TO DO:
Reproduce the material word for word; the images stay out.

AVAILABLE DATA:
● ● ● ●

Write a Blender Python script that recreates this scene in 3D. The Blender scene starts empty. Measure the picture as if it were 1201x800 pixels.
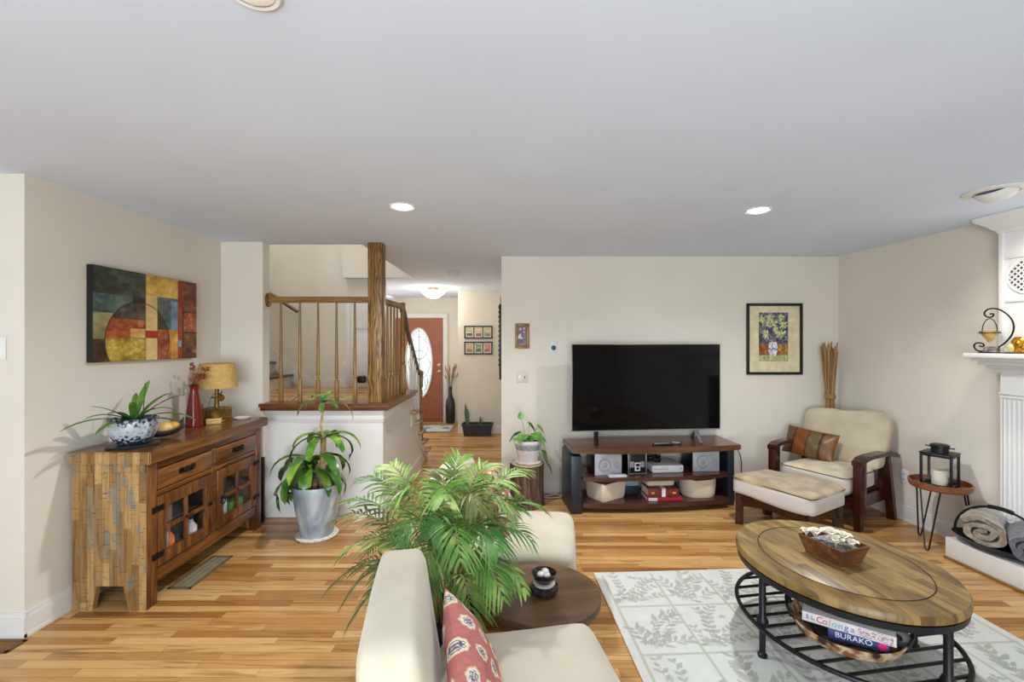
import bpy, bmesh, math, random
import numpy as np
from mathutils import Vector, Matrix, noise
random.seed(7)
SC = bpy.context.scene
COL = SC.collection
PI = math.pi

# ------------------------------------------------------------------ camera, light, exposure
CAM_Z = 1.55
FOC = 534.0                                   # focal length in pixels of the 1201x800 frame
cd = bpy.data.cameras.new('camera'); cam = bpy.data.objects.new('camera', cd); COL.objects.link(cam)
cam.location = (0, 0, CAM_Z); cam.rotation_euler = (PI/2, 0, 0)
cd.sensor_width = 36.0; cd.lens = 36.0*FOC/1201.0; cd.shift_y = 2.0/1201.0; cd.clip_start = 0.05
SC.camera = cam
SC.view_settings.view_transform = 'Standard'
SC.view_settings.look = 'None'
SC.view_settings.exposure = 0.2
SC.view_settings.gamma = 1.0
SC.view_settings.use_curve_mapping = False

w = bpy.data.worlds.new('world'); SC.world = w; w.use_nodes = True
w.node_tree.nodes['Background'].inputs[0].default_value = (0.85, 0.92, 1.0, 1)
w.node_tree.nodes['Background'].inputs[1].default_value = 1.0

def area(name, loc, rot, sx, sy, power, col=(1, 1, 1)):
    d = bpy.data.lights.new(name, 'AREA'); d.shape = 'RECTANGLE'; d.size = sx; d.size_y = sy
    d.energy = power; d.color = col
    o = bpy.data.objects.new(name, d); COL.objects.link(o); o.location = loc; o.rotation_euler = rot
    return o
def point(name, loc, power, col=(1, .93, .82), r=.05):
    d = bpy.data.lights.new(name, 'POINT'); d.energy = power; d.color = col; d.shadow_soft_size = r
    o = bpy.data.objects.new(name, d); COL.objects.link(o); o.location = loc
    return o
def spot(name, loc, rot, power, angle, col=(1, .95, .88), r=.05, blend=.8):
    d = bpy.data.lights.new(name, 'SPOT'); d.energy = power; d.color = col; d.shadow_soft_size = r
    d.spot_size = angle; d.spot_blend = blend
    o = bpy.data.objects.new(name, d); COL.objects.link(o); o.location = loc; o.rotation_euler = rot
    return o
# daylight through the glass wall behind the camera and the dining-side window, unseen lamps added for stairwell and foyer
area('daylight_back_window', (-0.4, -2.25, 1.3), (PI/2, 0, 0), 3.1, 2.0, 78, (.86, .93, 1))
# added fill lamp in the same window opening, tilted up to brighten the ceiling
area('ceiling_fill_lamp', (-0.4, -2.22, .9), (PI/2+math.radians(33), 0, 0), 3.1, 1.1, 92, (.80, .90, 1))
area('daylight_dining_window', (-4.75, 0.3, 1.35), (PI/2, 0, -PI/2), 3.0, 1.9, 3, (.9, .95, 1))
area('stairwell_upper_lamp', (-2.7, 5.2, 4.9), (0, 0, 0), 1.6, 1.6, 36, (.95, .97, 1))  # unseen lamp added under the upper ceiling to light the stairwell
area('foyer_fill_lamp', (-2.55, 7.7, 1.4), (PI/2, 0, -PI/2), 1.6, 1.8, 14, (1, .97, .93))  # fill lamp added before the blank left wall to brighten the dark hall

# ------------------------------------------------------------------ helpers
def at(px, py, Y):
    """world point at distance Y for a pixel of the photograph"""
    return Vector(((px-600.5)/FOC*Y, Y, CAM_Z-(py-402.0)/FOC*Y))
def lin(c):
    return tuple(((v/255.0)/12.92 if v/255.0 <= .04045 else ((v/255.0+.055)/1.055)**2.4) for v in c)
def lin4(c): return lin(c)+(1.0,)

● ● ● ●

ANSWER TO THIS TASK:
Write a Blender Python script that recreates this scene in 3D. The Blender scene starts empty. Measure the picture as if it were 1201x800 pixels.
import bpy, bmesh, math, random
import numpy as np
from mathutils import Vector, Matrix, noise
random.seed(7)
SC = bpy.context.scene
COL = SC.collection
PI = math.pi

# ------------------------------------------------------------------ camera, light, exposure
CAM_Z = 1.55
FOC = 534.0                                   # focal length in pixels of the 1201x800 frame
cd = bpy.data.cameras.new('camera'); cam = bpy.data.objects.new('camera', cd); COL.objects.link(cam)
cam.location = (0, 0, CAM_Z); cam.rotation_euler = (PI/2, 0, 0)
cd.sensor_width = 36.0; cd.lens = 36.0*FOC/1201.0; cd.shift_y = 2.0/1201.0; cd.clip_start = 0.05
SC.camera = cam
SC.view_settings.view_transform = 'Standard'
SC.view_settings.look = 'None'
SC.view_settings.exposure = 0.2
SC.view_settings.gamma = 1.0
SC.view_settings.use_curve_mapping = False

w = bpy.data.worlds.new('world'); SC.world = w; w.use_nodes = True
w.node_tree.nodes['Background'].inputs[0].default_value = (0.85, 0.92, 1.0, 1)
w.node_tree.nodes['Background'].inputs[1].default_value = 1.0

def area(name, loc, rot, sx, sy, power, col=(1, 1, 1)):
    d = bpy.data.lights.new(name, 'AREA'); d.shape = 'RECTANGLE'; d.size = sx; d.size_y = sy
    d.energy = power; d.color = col
    o = bpy.data.objects.new(name, d); COL.objects.link(o); o.location = loc; o.rotation_euler = rot
    return o
def point(name, loc, power, col=(1, .93, .82), r=.05):
    d = bpy.data.lights.new(name, 'POINT'); d.energy = power; d.color = col; d.shadow_soft_size = r
    o = bpy.data.objects.new(name, d); COL.objects.link(o); o.location = loc
    return o
def spot(name, loc, rot, power, angle, col=(1, .95, .88), r=.05, blend=.8):
    d = bpy.data.lights.new(name, 'SPOT'); d.energy = power; d.color = col; d.shadow_soft_size = r
    d.spot_size = angle; d.spot_blend = blend
    o = bpy.data.objects.new(name, d); COL.objects.link(o); o.location = loc; o.rotation_euler = rot
    return o
# daylight through the glass wall behind the camera and the dining-side window, unseen lamps added for stairwell and foyer
area('daylight_back_window', (-0.4, -2.25, 1.3), (PI/2, 0, 0), 3.1, 2.0, 78, (.86, .93, 1))
# added fill lamp in the same window opening, tilted up to brighten the ceiling
area('ceiling_fill_lamp', (-0.4, -2.22, .9), (PI/2+math.radians(33), 0, 0), 3.1, 1.1, 92, (.80, .90, 1))
area('daylight_dining_window', (-4.75, 0.3, 1.35), (PI/2, 0, -PI/2), 3.0, 1.9, 3, (.9, .95, 1))
area('stairwell_upper_lamp', (-2.7, 5.2, 4.9), (0, 0, 0), 1.6, 1.6, 36, (.95, .97, 1))  # unseen lamp added under the upper ceiling to light the stairwell
area('foyer_fill_lamp', (-2.55, 7.7, 1.4), (PI/2, 0, -PI/2), 1.6, 1.8, 14, (1, .97, .93))  # fill lamp added before the blank left wall to brighten the dark hall

# ------------------------------------------------------------------ helpers
def at(px, py, Y):
    """world point at distance Y for a pixel of the photograph"""
    return Vector(((px-600.5)/FOC*Y, Y, CAM_Z-(py-402.0)/FOC*Y))
def lin(c):
    return tuple(((v/255.0)/12.92 if v/255.0 <= .04045 else ((v/255.0+.055)/1.055)**2.4) for v in c)
def lin4(c): return lin(c)+(1.0,)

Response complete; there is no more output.